■ TASK DIRECTIONS ■
Retype, please, the listing from its opening line through the line that contains "R_ = math.radians", both included, without the pictures.

■ GIVEN DATA ■
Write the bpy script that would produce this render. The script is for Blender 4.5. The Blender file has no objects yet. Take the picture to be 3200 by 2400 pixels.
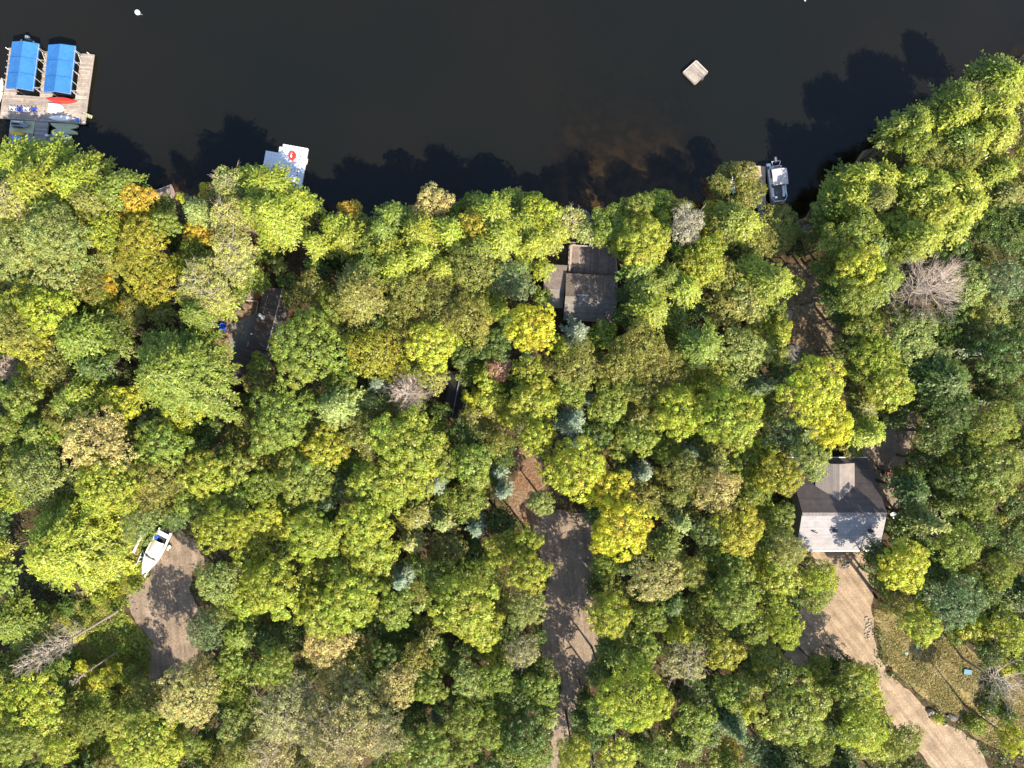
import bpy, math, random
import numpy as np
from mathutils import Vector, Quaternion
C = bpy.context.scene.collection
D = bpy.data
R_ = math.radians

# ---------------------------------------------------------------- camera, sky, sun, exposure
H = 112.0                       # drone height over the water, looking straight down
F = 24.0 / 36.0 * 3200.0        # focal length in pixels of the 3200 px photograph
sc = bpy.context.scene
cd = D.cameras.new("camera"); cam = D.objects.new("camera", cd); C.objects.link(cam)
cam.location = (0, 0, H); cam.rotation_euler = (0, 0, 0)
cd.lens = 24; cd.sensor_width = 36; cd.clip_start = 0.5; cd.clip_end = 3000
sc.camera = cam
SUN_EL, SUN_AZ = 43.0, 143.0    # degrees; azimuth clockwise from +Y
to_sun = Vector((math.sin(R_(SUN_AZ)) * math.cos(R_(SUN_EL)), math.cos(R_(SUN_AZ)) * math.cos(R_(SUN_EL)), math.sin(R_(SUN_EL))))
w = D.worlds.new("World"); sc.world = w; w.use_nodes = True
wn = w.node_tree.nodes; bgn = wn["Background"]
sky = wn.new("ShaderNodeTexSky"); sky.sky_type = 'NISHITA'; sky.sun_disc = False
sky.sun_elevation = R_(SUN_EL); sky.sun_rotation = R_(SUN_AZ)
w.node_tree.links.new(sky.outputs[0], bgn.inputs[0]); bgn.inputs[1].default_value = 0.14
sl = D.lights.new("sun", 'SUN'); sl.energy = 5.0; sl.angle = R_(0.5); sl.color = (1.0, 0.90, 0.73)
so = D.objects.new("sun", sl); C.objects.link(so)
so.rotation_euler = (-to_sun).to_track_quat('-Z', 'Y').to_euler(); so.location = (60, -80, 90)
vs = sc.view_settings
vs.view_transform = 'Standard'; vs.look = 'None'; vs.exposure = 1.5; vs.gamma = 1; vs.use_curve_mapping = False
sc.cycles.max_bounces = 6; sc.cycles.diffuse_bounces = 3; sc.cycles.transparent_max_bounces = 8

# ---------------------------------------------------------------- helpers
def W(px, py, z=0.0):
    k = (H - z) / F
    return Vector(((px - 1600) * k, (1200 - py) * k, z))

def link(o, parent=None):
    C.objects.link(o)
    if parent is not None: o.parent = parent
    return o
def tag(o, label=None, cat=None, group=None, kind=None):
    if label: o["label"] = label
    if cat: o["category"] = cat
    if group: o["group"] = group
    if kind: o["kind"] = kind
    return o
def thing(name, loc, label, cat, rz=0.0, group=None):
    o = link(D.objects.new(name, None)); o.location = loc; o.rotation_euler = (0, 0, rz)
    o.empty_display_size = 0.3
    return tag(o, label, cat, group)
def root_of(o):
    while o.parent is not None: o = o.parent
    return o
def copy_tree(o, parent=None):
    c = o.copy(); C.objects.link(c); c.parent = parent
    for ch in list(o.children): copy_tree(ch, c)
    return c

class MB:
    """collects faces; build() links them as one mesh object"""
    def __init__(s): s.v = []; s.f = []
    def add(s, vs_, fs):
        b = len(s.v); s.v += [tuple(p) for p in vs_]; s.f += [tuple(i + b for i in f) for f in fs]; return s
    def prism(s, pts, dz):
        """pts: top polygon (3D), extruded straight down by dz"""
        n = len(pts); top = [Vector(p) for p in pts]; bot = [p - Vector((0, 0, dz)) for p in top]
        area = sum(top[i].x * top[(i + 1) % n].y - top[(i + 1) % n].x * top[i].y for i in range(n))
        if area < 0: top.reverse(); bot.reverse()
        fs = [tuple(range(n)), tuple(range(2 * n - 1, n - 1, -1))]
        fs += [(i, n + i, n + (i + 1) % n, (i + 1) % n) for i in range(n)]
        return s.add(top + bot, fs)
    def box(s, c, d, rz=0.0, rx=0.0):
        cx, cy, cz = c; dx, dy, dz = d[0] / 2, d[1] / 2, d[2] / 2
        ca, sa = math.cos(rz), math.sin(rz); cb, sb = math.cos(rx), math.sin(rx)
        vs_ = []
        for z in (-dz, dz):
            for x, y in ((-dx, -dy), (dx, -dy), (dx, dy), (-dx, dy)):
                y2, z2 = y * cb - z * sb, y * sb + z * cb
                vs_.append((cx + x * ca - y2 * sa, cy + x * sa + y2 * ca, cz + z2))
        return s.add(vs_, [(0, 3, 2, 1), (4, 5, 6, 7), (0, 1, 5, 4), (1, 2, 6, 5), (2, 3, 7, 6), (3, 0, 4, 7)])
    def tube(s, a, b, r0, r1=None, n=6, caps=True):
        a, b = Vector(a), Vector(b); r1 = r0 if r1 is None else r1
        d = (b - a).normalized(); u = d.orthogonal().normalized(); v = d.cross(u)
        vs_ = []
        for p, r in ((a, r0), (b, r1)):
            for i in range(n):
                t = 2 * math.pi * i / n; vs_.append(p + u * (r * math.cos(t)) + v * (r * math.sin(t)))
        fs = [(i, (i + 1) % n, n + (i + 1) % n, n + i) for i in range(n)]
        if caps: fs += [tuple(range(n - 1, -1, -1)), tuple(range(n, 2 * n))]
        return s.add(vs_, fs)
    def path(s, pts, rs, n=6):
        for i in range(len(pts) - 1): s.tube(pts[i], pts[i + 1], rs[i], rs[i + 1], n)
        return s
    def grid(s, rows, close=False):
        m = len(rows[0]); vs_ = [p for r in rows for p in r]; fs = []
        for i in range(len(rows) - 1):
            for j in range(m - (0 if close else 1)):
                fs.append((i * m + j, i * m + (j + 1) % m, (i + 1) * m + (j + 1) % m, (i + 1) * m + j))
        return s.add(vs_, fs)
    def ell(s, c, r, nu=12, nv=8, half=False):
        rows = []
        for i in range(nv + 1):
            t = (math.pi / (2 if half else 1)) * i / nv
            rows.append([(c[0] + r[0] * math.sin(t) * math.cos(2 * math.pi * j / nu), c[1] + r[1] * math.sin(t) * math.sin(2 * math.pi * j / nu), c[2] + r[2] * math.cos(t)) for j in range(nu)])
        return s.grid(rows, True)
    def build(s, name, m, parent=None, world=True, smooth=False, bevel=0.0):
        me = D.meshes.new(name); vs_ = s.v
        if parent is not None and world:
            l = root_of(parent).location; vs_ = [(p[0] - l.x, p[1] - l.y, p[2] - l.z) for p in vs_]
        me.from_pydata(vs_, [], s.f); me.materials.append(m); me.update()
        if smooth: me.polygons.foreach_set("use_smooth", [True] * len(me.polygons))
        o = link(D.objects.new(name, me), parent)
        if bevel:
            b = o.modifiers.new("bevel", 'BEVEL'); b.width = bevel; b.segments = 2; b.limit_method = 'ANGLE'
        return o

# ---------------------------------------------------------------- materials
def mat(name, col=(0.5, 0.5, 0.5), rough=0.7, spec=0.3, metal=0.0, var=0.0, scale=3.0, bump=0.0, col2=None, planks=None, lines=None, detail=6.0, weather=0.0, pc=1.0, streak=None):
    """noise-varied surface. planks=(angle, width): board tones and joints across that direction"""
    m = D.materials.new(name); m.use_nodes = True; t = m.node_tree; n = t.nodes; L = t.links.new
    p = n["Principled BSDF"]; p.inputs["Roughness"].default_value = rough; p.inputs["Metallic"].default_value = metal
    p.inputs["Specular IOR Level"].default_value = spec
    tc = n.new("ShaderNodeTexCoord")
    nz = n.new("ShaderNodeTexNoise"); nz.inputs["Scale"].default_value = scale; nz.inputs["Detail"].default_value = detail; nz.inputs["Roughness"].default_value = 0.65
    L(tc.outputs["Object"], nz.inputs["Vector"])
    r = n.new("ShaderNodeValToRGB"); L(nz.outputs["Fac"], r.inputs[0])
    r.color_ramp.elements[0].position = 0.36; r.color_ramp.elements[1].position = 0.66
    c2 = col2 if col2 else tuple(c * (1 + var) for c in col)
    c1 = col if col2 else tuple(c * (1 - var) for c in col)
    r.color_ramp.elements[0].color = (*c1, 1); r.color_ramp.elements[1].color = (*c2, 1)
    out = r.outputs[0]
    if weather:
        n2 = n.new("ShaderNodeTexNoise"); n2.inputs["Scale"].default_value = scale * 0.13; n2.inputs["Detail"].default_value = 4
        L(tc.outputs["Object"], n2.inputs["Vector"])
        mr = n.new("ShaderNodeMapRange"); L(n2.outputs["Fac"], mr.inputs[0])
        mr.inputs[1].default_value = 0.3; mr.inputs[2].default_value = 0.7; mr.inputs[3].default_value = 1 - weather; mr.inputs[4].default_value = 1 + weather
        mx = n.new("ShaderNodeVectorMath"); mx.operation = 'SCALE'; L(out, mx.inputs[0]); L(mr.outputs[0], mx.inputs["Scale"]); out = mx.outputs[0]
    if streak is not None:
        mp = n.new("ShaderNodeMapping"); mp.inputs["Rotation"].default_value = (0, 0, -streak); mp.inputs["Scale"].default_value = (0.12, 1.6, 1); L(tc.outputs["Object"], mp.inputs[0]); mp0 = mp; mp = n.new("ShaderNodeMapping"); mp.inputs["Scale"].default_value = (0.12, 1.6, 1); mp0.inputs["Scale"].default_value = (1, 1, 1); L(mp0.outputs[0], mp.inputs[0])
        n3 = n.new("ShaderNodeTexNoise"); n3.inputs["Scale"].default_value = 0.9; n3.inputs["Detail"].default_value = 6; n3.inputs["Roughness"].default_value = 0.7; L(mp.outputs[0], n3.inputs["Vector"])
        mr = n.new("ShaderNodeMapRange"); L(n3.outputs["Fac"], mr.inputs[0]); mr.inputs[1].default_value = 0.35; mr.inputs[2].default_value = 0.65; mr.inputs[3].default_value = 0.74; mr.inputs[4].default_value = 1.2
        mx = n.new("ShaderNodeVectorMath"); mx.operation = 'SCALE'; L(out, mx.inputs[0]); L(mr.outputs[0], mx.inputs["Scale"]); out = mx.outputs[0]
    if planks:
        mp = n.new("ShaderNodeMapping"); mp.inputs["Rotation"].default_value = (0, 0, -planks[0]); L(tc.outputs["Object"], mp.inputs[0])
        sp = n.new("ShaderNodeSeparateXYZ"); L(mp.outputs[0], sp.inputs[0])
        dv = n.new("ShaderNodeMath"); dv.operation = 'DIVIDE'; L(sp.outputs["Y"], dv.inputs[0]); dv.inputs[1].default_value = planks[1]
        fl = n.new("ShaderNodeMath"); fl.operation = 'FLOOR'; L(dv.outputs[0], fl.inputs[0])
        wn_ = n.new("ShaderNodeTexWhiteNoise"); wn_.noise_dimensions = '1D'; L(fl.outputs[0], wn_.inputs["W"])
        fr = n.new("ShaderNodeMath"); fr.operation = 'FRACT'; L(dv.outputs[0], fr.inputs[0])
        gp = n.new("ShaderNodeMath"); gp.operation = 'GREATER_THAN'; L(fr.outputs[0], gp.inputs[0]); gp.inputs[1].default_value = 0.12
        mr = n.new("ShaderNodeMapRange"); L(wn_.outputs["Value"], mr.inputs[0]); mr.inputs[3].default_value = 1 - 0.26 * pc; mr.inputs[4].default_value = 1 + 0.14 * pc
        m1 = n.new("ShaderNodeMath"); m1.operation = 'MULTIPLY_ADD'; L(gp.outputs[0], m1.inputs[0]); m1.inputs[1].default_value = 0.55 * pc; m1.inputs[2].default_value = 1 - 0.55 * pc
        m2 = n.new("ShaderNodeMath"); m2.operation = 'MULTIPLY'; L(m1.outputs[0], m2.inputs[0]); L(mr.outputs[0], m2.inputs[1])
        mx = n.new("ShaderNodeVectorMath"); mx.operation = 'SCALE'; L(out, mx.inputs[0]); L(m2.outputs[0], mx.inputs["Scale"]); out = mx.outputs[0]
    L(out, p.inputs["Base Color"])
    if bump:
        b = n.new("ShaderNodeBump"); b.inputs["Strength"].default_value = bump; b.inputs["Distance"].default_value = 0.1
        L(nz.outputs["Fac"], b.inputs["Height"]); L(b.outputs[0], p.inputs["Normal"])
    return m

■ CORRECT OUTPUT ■
Write the bpy script that would produce this render. The script is for Blender 4.5. The Blender file has no objects yet. Take the picture to be 3200 by 2400 pixels.
import bpy, math, random
import numpy as np
from mathutils import Vector, Quaternion
C = bpy.context.scene.collection
D = bpy.data
R_ = math.radians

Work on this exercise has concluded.